The NCIS Footage You Never Knew Was Recycled From A Mark Harmon Movie

Look at your favorite TV shows and movies with a critical eye and you'll notice a peculiar trend: everyone seems to be stealing everyone else's homework. Footage gets repackaged with astonishing regularity— Michael Bay painted giant robots over shots from The Island to make Transformers: Dark of the Moon, Star Trek just kept blowing up the same miniatures for years, and the phrase "if you've seen one, you've seen 'em all" is astonishingly apt when applied to classic Disney cartoons. But, in one particularly weird case, a Mark Harmon show and a Mark Harmon movie both make use of the same footage — oddly enough, footage that doesn't have anything to do with Mark Harmon.

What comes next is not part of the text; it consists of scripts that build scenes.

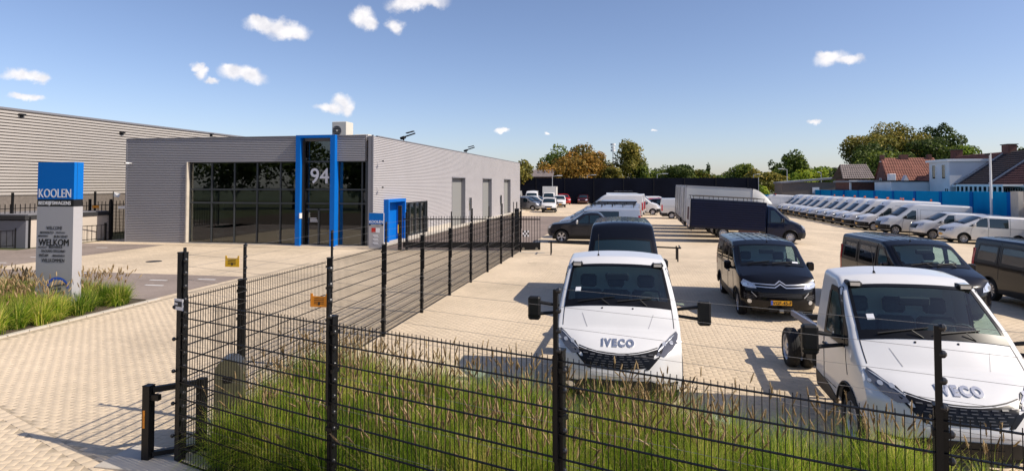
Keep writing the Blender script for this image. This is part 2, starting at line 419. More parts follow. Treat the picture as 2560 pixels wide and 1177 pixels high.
# signs so that e pushes outwards
def pf(m, b, poly, k, **kw): patch(m, SF(b), poly, k, sign=1, **kw)
def pr_(m, b, poly, k, **kw): patch(m, SR(b), poly, k, sign=-1, **kw)
def ps(m, b, sg, poly, k, **kw): patch(m, SS(b, sg), poly, k, sign=(1 if sg > 0 else -1), **kw)
def pt(m, b, poly, k, **kw): patch(m, ST(b), poly, k, sign=-1, dv=kw.pop('dv', .2), **kw)
def mir(poly): return [(-a, b_) for a, b_ in poly][::-1]
def rrect(x0, x1, y0, y1, r=.04, n=3):
    P = []
    for cx, cy, a0 in ((x1-r, y1-r, 0), (x0+r, y1-r, 90), (x0+r, y0+r, 180), (x1-r, y0+r, 270)):
        P += [(cx+r*cos(radians(a0+90*i/n)), cy+r*sin(radians(a0+90*i/n))) for i in range(n+1)]
    return P
def rpoly(poly, r=.04, n=3):
    P = []; N = len(poly)
    for i in range(N):
        p = Vector(poly[i]); a = Vector(poly[i-1])-p; c = Vector(poly[(i+1) % N])-p
        la, lc = a.length, c.length; a.normalize(); c.normalize(); q = min(r, la*.45, lc*.45)
        A, C_ = p+a*q, p+c*q
        for t in [j/n for j in range(n+1)]:
            P.append(tuple(A*(1-t)**2+p*2*t*(1-t)+C_*t*t))
    return P
def line2(m, fnc, pts, w, k, **kw):
    for (a, b_), (c, d) in zip(pts, pts[1:]):
        t = Vector((c-a, d-b_)); t.normalize(); n = Vector((-t.y, t.x))*w/2
        fnc([(a-n.x, b_-n.y), (c-n.x, d-n.y), (c+n.x, d+n.y), (a+n.x, b_+n.y)], k)
_wc = {}
def wheel(parent, x, y, R=.34, w=.23, style='steel', dual=False, sg=1):
    key = (R, w, style)
    if key not in _wc:
        t = M(); r0 = R*.64; h = w/2
        prof = [(r0, -h*.8), (r0+.02, -h), (R*.9, -h*.98), (R*.975, -h*.8), (R, -h*.6), (R, -h*.22), (R-.008, -h*.2), (R-.008, -h*.14), (R, -h*.12), (R, h*.12), (R-.008, h*.14), (R-.008, h*.2), (R, h*.22), (R, h*.6), (R*.975, h*.8), (R*.9, h*.98), (r0+.02, h), (r0, h*.8)]
        t.lathe(prof, 'rubber', n=30)
        g = M()
        g.lathe([(r0, -h*.8), (r0-.02, -h*.3), (r0-.02, h*.4), (r0, h*.82), (r0+.012, h*.86), (r0+.004, h*.92), (r0-.012, h*.8), (r0-.025, h*.5)], 'rim', n=30)
        if style == 'steel':
            g.lathe([(r0-.022, h*.5), (r0*.8, h*.55), (r0*.62, h*.72), (r0*.45, h*.62), (r0*.3, h*.62), (r0*.26, h*.8), (.001, h*.82)], 'rim', n=30)
            for i in range(10):
                a = 2*pi*i/10; T = Matrix.Rotation(a, 4, 'Z') @ Matrix.Translation((r0*.71, 0, h*.64)); g.lathe([(.028, .006), (.001, .0061)], 'grille', T, n=8)
        elif style == 'black':
            g.lathe([(r0-.022, h*.3), (r0*.7, h*.35), (r0*.5, h*.25), (r0*.3, h*.3), (.001, h*.35)], 'plastic', n=30)
        else:
            ns = {'alloy5': 5, 'alloy10': 10, 'cap': 12, 'alloy7': 7}[style]
            g.lathe([(r0-.02, h*.1), (.001, h*.1)], 'plastic' if style != 'cap' else 'grille', n=30)
            for i in range(ns):
                a = 2*pi*i/ns; wd = (.55 if style != 'cap' else .42)*2*pi*r0*.55/ns
                T = Matrix.Rotation(a, 4, 'Z')
                g.add([(r0*.18, -wd*.32, h*.62), (r0*.18, wd*.32, h*.62), (r0-.01, wd*.62, h*.78), (r0-.01, -wd*.62, h*.78), (r0*.18, -wd*.32, h*.1), (r0*.18, wd*.32, h*.1), (r0-.01, wd*.62, h*.1), (r0-.01, -wd*.62, h*.1)],
                      [[3, 2, 1, 0][::-1], [0, 1, 5, 4], [1, 2, 6, 5], [2, 3, 7, 6], [3, 0, 4, 7]], 'rim', False, T)
            g.lathe([(r0*.26, h*.5), (r0*.25, h*.72), (.001, h*.76)], 'rim', n=16)
        _wc[key] = (t.mesh('tyre'), g.mesh('rim'))
    tm, gm = _wc[key]
    rot = (0, pi/2*sg, 0)
    o = inst('wheel', gm, parent, (x, y, R), rot); inst('tyre', tm, o)
    return o
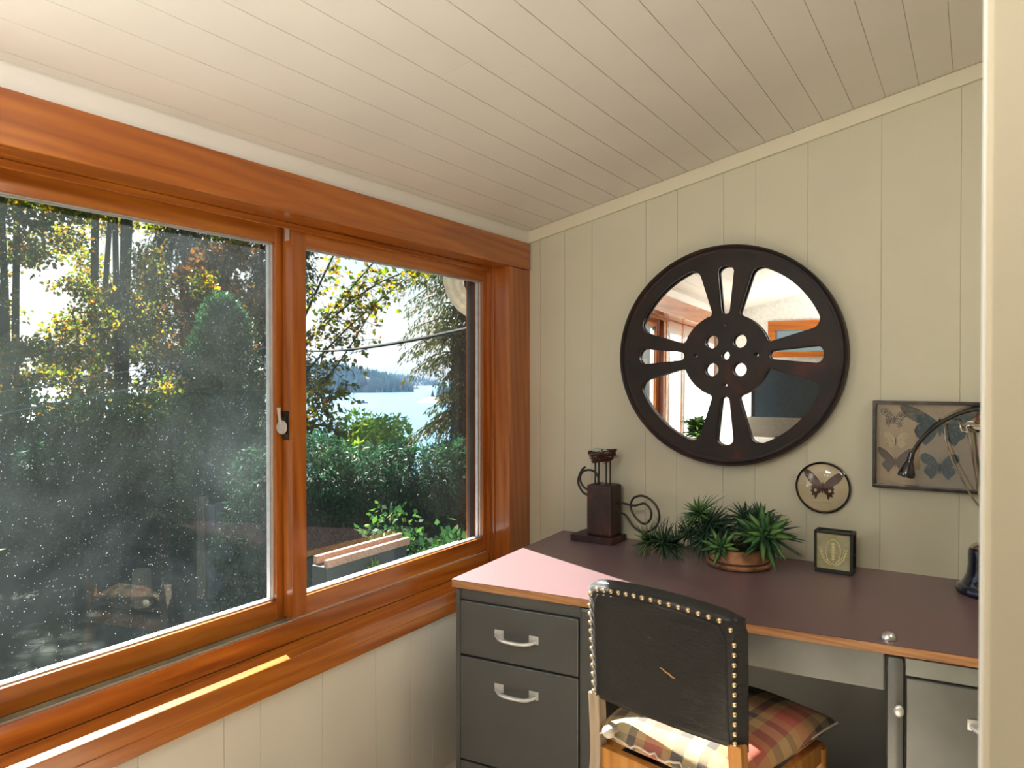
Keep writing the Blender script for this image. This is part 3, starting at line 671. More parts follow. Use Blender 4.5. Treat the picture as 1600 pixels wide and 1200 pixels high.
# ------------------------------------------------------------------ film reel mirror
rm = tag(empty('film_reel_mirror', (.806, -.001, 1.4325)), 'large round mirror framed as a dark brown film reel on the cream panelled wall', 'mirror')
RX, RZ = .390, .381
def fan(a0):
    r0, r1, h0, h1 = .385, .845, R(17.0), R(17.0); out = []
    def corner(rr, th, dr, dth, n=7):           # rounded corner, quarter blend
        pass
    A0, A1 = a0 + h0, a0 + R(90) - h0
    # rounded polygon in polar coordinates
    def arc(cx_, cy_, r_, t0, t1, n): return [(cx_ + r_ * math.cos(t0 + (t1 - t0) * i / n), cy_ + r_ * math.sin(t0 + (t1 - t0) * i / n)) for i in range(n + 1)]
    ro, ri = .085, .030
    ao = math.asin(ro / (r1 - ro)); ai = math.asin(ri / (r0 + ri))
    c = (r1 - ro)
    out += arc(0, 0, r1, A0 + ao, A1 - ao, 16)
    th = A1 - ao; out += arc(c * math.cos(th), c * math.sin(th), ro, th, A1 + R(90), 8)
    th = A1 - ai; c2 = r0 + ri; out += arc(c2 * math.cos(th), c2 * math.sin(th), ri, A1 + R(90), th + R(180), 6)
    out += arc(0, 0, r0, A1 - ai, A0 + ai, 12)
    th = A0 + ai; out += arc(c2 * math.cos(th), c2 * math.sin(th), ri, th + R(180), A0 + R(270), 6)
    th = A0 + ao; out += arc(c * math.cos(th), c * math.sin(th), ro, A0 - R(90), th, 8)
    return out
def slot(a):
    o = []; r0, r1, w0, w1_ = .375, .815, .038, .073
    for i in range(9):
        t = -math.pi / 2 + math.pi * i / 8; o.append((r1 - w1_ * .75 + w1_ * .75 * math.cos(t), w1_ * math.sin(t)))
    for i in range(9):
        t = math.pi / 2 + math.pi * i / 8; o.append((r0 + w0 * .8 + w0 * .8 * math.cos(t), w0 * math.sin(t)))
    return [(x_ * math.cos(a) - y_ * math.sin(a), x_ * math.sin(a) + y_ * math.cos(a)) for x_, y_ in o]
def circ(cx_, cy_, r_, n=28): return [(cx_ + r_ * math.cos(2 * math.pi * i / n), cy_ + r_ * math.sin(2 * math.pi * i / n)) for i in range(n)]
loops = [circ(0, 0, .985, 120)]
for k in range(4): loops += [fan(R(90) * k), slot(R(90) * k), circ(.124 * (1 if k % 2 else -1), .128 * (1 if k > 1 else -1), .062)]
loops += [circ(0, 0, .040), circ(.27, 0, .018, 16), circ(-.27, 0, .018, 16), circ(0, -.27, .018, 16)]
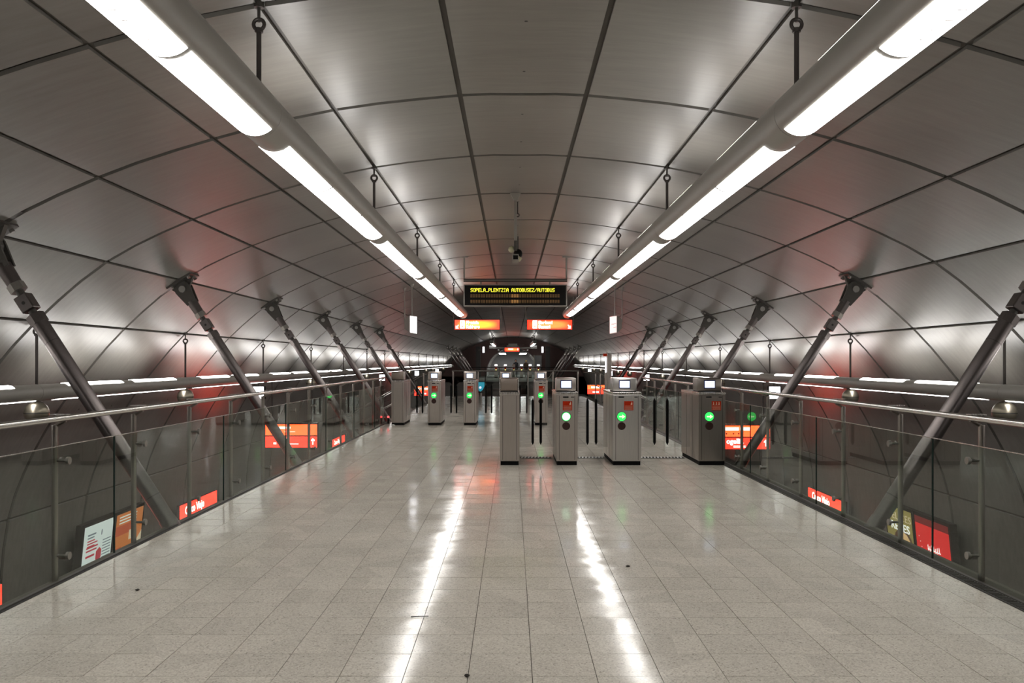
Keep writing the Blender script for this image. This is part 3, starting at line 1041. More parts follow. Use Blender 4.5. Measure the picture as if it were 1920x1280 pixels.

The year was 1988. Future NCIS cast member and former UCLA quarterback Mark Harmon was half a dozen movies deep in an acting career bolstered by his breakout role on St. Elsewhere. In a move which would echo through much of the rest of his work, Harmon took a part in the motion picture The Presidio, playing a lapsed military policeman working for the San Francisco police department. As late-'80s thrillers featuring Sean Connery and his ironclad resolve to never try to do an accent go, it is, according to critics and audiences, very medium.

NCIS's second-hand boat

You'd think that having decades-old footage of Mark Harmon playing a detective investigating a military murder would be paydirt for the makers of NCIS, but they didn't mine The Presidio for home video of agent Leroy Jethro Gibbs's younger days. Instead, they loaded up on B-roll from the largely forgotten film, and kept using it for years. During the first few seasons of NCIS, the opening credits sequence featured a shot of an aircraft carrier making its way under San Francisco's iconic Golden Gate Bridge. The shot was originally used for The Presidio's intro credits as well. This is either a meaningless coincidence, made possible thanks to the relative drought of video clips focusing on war machines being driven under national monuments, or a bone tossed to the insatiably ravenous masses of Harmon Heads who just can't get enough of subtle callbacks to the days when Gibbs hadn't yet gone full silver fox.

It's worth mentioning that Harmon's co-star in The Presidio, Sean Connery, had a clause in his contract stating that every film he appeared in needed to have a bigger explosion than the last, according to legend. With that in mind, it may be for the best that The Presidio wasn't released a few years later, or NCIS might have opened with footage of the aforementioned aircraft carrier blowing up in a nuclear test, setting an entirely different tone for the program.